# Supplied material start

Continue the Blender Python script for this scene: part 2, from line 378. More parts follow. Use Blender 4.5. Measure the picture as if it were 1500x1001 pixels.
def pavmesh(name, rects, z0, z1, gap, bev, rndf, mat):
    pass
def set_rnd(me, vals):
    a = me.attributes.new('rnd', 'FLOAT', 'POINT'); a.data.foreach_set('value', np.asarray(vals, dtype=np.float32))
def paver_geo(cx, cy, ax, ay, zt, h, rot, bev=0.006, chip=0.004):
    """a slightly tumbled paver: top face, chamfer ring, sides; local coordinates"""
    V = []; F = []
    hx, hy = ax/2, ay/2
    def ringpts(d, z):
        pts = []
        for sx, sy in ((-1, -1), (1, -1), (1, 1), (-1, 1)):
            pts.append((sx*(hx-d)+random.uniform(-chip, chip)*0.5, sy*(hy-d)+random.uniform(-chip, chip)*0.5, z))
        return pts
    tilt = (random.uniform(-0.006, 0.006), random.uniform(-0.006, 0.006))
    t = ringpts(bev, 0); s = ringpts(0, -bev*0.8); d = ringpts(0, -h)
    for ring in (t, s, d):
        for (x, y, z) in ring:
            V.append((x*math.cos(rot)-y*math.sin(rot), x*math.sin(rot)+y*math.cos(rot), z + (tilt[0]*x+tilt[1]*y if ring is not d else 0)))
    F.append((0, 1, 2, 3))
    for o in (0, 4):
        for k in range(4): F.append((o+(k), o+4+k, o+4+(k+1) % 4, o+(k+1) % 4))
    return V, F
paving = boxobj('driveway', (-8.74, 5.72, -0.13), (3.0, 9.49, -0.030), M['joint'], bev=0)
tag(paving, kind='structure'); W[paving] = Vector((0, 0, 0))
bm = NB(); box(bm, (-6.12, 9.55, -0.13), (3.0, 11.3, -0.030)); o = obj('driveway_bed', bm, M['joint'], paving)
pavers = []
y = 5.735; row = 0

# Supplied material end

Required work:
Please reproduce every line of the material word for word.

Response:
Continue the Blender Python script for this scene: part 2, from line 378. More parts follow. Use Blender 4.5. Measure the picture as if it were 1500x1001 pixels.
def pavmesh(name, rects, z0, z1, gap, bev, rndf, mat):
    pass
def set_rnd(me, vals):
    a = me.attributes.new('rnd', 'FLOAT', 'POINT'); a.data.foreach_set('value', np.asarray(vals, dtype=np.float32))
def paver_geo(cx, cy, ax, ay, zt, h, rot, bev=0.006, chip=0.004):
    """a slightly tumbled paver: top face, chamfer ring, sides; local coordinates"""
    V = []; F = []
    hx, hy = ax/2, ay/2
    def ringpts(d, z):
        pts = []
        for sx, sy in ((-1, -1), (1, -1), (1, 1), (-1, 1)):
            pts.append((sx*(hx-d)+random.uniform(-chip, chip)*0.5, sy*(hy-d)+random.uniform(-chip, chip)*0.5, z))
        return pts
    tilt = (random.uniform(-0.006, 0.006), random.uniform(-0.006, 0.006))
    t = ringpts(bev, 0); s = ringpts(0, -bev*0.8); d = ringpts(0, -h)
    for ring in (t, s, d):
        for (x, y, z) in ring:
            V.append((x*math.cos(rot)-y*math.sin(rot), x*math.sin(rot)+y*math.cos(rot), z + (tilt[0]*x+tilt[1]*y if ring is not d else 0)))
    F.append((0, 1, 2, 3))
    for o in (0, 4):
        for k in range(4): F.append((o+(k), o+4+k, o+4+(k+1) % 4, o+(k+1) % 4))
    return V, F
paving = boxobj('driveway', (-8.74, 5.72, -0.13), (3.0, 9.49, -0.030), M['joint'], bev=0)
tag(paving, kind='structure'); W[paving] = Vector((0, 0, 0))
bm = NB(); box(bm, (-6.12, 9.55, -0.13), (3.0, 11.3, -0.030)); o = obj('driveway_bed', bm, M['joint'], paving)
pavers = []
y = 5.735; row = 0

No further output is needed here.